Around 2,000 acres of coastal land will be taken over for the port, making the adjoining sea face unavailable for fishing communities.

“It is intriguing that the Colachel plan has been revived despite earlier opposition by people’s movements to the proposal,” Sudarshan Rodriguez, senior research associate with the Ashoka Trust for Research in Ecology and Environment (ATREE), told IANS.

“Also, two other ports - Vallarpadam and Vizhingyam - in next door Kerala, very close to Colachel, are already being developed by the government.”

“After the Sethusamudram canal, this seems to be yet anther project not making either environmental or economic sense and, more importantly, severely affecting the livelihoods and the very survival of fisher folk,” he pointed out.

Kanyakumari district is home to nearly 1.7 million people. In 44 villages, 36,000 families are dependent on fishing. Nearly 4,000 hectares of land is under inland fishing.

“Colachel has always been a fishing harbour. The livelihood of most people around this harbour is fisheries dependent,” Ossie Fernandes, convenor of Coastal Action Network, an umbrella organization for 7,000 fishing hamlets on the Tamil Nadu coast, told IANS.

People here took to trawler fishing in a big way, until in the 1990s, he explained, “when fishermen with small boats began to assert their rights to the marine wealth in these waters”.

“This is a harbour for sustainable fishing and development. If 2,000 acres and the related sea front becomes a container port open to international shipping, just imagine the displacement that will take place for the fishing community,” he added.

The area has already seen two massive statues built over the decades - moves that conservationists called a blow to the pristine beauty of the place.

With an area of 1,672 sq km, it has about 70 km of shoreline on the west coast, beginning at the Vivekananda Rock. On this rock, in 1893, early Indian nationalist Vivekananda sat in meditation.

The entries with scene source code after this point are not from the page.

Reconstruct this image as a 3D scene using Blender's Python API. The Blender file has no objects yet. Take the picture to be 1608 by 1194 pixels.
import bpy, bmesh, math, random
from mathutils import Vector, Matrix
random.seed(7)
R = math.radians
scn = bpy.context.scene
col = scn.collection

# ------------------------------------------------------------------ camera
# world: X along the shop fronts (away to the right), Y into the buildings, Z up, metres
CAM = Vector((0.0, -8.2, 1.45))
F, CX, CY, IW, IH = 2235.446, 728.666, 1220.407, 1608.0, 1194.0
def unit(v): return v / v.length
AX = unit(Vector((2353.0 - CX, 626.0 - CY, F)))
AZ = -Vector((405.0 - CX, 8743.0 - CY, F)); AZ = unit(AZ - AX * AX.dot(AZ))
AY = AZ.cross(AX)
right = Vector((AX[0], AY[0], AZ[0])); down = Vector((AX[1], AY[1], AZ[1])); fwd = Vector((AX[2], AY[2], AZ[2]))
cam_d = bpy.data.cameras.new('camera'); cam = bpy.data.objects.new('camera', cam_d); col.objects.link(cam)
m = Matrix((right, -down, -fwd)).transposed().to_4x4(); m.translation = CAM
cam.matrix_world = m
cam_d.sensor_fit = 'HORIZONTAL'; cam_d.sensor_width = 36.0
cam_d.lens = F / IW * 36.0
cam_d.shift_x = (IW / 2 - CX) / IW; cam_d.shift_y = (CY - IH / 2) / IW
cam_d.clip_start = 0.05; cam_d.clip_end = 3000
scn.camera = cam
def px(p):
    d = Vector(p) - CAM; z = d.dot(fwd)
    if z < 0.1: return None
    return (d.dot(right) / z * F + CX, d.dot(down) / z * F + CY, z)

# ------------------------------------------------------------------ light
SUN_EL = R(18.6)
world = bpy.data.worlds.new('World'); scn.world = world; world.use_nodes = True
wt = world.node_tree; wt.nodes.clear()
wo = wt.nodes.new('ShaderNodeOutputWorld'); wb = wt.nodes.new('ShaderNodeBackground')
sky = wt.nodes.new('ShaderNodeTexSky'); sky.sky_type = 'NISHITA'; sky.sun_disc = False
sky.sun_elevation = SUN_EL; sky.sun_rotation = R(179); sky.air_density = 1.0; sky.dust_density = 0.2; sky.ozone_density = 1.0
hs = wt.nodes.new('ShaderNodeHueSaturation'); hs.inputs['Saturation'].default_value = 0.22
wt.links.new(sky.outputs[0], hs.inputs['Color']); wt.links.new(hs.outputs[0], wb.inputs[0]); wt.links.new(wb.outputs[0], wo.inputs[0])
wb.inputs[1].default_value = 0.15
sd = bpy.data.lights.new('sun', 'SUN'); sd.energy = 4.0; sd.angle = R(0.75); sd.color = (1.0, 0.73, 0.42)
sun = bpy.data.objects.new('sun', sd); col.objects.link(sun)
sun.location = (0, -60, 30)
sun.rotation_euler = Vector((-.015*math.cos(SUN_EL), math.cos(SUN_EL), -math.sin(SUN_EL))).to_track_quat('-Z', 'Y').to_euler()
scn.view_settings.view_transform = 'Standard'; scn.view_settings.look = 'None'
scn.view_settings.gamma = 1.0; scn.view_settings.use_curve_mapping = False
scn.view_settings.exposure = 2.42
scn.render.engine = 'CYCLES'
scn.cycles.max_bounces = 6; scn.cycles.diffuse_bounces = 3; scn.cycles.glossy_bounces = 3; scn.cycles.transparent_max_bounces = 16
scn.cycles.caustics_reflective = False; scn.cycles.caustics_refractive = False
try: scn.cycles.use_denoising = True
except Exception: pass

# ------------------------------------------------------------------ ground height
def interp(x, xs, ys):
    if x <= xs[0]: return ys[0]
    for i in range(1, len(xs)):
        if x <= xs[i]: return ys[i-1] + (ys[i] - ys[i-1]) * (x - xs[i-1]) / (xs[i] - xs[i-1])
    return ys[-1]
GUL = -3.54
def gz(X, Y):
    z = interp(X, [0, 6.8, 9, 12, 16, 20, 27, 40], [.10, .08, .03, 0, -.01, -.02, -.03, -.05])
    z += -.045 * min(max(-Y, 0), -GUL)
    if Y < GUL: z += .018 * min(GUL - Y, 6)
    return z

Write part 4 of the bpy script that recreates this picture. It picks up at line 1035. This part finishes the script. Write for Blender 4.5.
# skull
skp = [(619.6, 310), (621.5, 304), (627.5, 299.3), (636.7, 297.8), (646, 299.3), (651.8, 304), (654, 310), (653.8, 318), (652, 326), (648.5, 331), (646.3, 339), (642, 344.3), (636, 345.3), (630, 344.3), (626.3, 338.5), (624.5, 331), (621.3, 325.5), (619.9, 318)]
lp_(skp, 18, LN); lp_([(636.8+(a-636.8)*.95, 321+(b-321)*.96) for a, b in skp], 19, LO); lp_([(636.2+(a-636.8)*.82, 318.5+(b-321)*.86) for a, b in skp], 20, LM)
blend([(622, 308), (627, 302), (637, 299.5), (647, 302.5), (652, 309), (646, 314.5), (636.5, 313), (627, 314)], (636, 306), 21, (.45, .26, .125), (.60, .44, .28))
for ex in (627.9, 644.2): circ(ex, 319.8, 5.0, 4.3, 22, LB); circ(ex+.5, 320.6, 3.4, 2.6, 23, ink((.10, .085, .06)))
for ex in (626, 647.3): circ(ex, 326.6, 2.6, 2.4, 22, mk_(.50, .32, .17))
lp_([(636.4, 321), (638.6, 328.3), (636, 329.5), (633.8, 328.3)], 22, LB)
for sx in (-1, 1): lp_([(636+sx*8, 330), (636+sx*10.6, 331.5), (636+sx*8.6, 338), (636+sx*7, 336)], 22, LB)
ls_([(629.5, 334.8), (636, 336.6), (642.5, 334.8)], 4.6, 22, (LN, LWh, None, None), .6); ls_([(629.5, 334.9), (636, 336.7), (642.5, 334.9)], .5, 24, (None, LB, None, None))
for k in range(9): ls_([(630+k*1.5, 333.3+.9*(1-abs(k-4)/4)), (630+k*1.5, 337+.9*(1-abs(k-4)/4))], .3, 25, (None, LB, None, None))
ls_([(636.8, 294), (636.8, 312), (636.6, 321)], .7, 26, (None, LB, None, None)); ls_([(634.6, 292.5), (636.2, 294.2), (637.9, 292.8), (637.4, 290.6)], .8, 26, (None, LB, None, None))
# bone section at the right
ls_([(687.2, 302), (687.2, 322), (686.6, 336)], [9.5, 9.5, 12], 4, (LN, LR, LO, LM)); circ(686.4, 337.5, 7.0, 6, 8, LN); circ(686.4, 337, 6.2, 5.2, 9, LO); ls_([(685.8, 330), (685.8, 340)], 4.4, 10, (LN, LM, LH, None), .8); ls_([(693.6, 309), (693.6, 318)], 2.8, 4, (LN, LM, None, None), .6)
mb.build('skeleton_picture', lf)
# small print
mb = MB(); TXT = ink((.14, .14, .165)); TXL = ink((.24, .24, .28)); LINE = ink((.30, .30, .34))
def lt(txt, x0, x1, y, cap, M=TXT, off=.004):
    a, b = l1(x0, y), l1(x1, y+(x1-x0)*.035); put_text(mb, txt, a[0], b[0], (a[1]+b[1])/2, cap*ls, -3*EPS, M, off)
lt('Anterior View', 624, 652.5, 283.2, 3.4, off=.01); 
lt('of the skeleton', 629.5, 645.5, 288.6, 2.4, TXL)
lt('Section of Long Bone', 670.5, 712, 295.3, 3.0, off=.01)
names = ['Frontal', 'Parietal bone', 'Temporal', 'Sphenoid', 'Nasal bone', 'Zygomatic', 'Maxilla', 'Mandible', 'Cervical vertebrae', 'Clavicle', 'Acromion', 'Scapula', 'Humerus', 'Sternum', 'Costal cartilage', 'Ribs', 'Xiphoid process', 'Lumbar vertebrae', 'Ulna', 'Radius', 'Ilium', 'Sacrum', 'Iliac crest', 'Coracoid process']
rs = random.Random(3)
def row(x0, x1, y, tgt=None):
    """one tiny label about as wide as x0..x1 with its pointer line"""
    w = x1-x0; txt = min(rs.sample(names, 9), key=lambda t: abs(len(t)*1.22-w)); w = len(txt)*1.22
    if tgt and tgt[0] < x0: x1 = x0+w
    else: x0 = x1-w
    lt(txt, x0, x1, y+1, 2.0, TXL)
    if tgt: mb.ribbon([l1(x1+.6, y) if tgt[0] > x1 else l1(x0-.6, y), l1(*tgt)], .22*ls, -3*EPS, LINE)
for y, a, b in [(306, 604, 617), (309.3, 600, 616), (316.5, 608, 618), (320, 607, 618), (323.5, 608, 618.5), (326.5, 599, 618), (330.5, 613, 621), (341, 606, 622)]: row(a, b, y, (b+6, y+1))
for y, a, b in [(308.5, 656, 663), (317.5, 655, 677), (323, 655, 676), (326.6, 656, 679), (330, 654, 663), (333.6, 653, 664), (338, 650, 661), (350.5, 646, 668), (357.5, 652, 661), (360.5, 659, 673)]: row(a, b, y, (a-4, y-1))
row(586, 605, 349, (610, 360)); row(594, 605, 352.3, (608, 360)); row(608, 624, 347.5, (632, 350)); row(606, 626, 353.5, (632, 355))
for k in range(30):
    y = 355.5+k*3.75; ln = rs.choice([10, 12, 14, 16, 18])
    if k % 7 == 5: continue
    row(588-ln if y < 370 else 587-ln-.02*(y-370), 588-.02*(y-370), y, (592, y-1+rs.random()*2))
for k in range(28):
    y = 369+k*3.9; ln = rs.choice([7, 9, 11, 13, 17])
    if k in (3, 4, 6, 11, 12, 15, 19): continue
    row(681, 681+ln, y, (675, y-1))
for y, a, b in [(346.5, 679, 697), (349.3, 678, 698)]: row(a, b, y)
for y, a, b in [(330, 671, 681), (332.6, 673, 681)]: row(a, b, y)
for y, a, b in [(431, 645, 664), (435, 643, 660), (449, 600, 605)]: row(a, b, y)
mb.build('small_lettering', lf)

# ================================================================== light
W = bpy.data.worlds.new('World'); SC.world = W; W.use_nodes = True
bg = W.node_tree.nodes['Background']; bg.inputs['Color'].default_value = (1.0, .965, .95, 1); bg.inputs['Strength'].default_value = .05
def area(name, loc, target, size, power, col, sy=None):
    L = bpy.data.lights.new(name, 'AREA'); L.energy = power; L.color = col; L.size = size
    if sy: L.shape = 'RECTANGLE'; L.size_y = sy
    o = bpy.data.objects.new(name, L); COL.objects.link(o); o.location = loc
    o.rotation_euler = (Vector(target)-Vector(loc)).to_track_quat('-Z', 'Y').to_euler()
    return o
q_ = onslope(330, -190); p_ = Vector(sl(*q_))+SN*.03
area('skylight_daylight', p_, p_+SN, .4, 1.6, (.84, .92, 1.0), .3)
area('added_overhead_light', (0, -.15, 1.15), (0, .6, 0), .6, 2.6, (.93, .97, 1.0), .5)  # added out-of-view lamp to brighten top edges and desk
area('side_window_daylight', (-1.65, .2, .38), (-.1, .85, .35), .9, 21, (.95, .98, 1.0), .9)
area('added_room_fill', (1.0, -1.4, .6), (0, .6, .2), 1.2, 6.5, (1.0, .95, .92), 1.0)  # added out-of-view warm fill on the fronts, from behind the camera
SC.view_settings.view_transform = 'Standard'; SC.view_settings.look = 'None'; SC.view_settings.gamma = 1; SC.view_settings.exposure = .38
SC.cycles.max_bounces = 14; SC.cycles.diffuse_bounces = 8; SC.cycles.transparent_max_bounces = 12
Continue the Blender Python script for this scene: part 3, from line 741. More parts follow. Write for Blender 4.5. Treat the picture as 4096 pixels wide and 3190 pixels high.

Not to be outdone, the DMK put up a massive memorial to Tamil saint Thiruvalluvar at the site in 2000.

And now comes the Colachel port project.

On April 17, the Rajya Sabha was told that “non-major ports are under the overall jurisdiction of the respective state governments” and that the government of Tamil Nadu had requested permission to develop Colachal as a “major port”.

“M/s Sethusamudram Corporation has been directed to conduct Techno-Economic Feasibility Studies, prepare a detailed project report as well as environmental impact assessment studies for this purpose”, Shipping Minister T.R. Baalu, who is from the DMK, said in a written reply in the house.

On April 18, the secretary in the department of shipping, A.P.V.N. Sarma, made a site visit and told the media that “2,000 acres of coastal land will be needed” for the container terminal, destined to become “one of the world’s eight major cargo-handling ports”.

Earlier the central government’s Sethusamudram project off the Tamil Nadu coast had run into controversy with conservationists and Hindu right-wingers. The project involves dredging a canal in the narrow strip of sea between India and Sri Lanka. Environmental groups opposed it, saying it would destroy the fragile ecosystem of the area.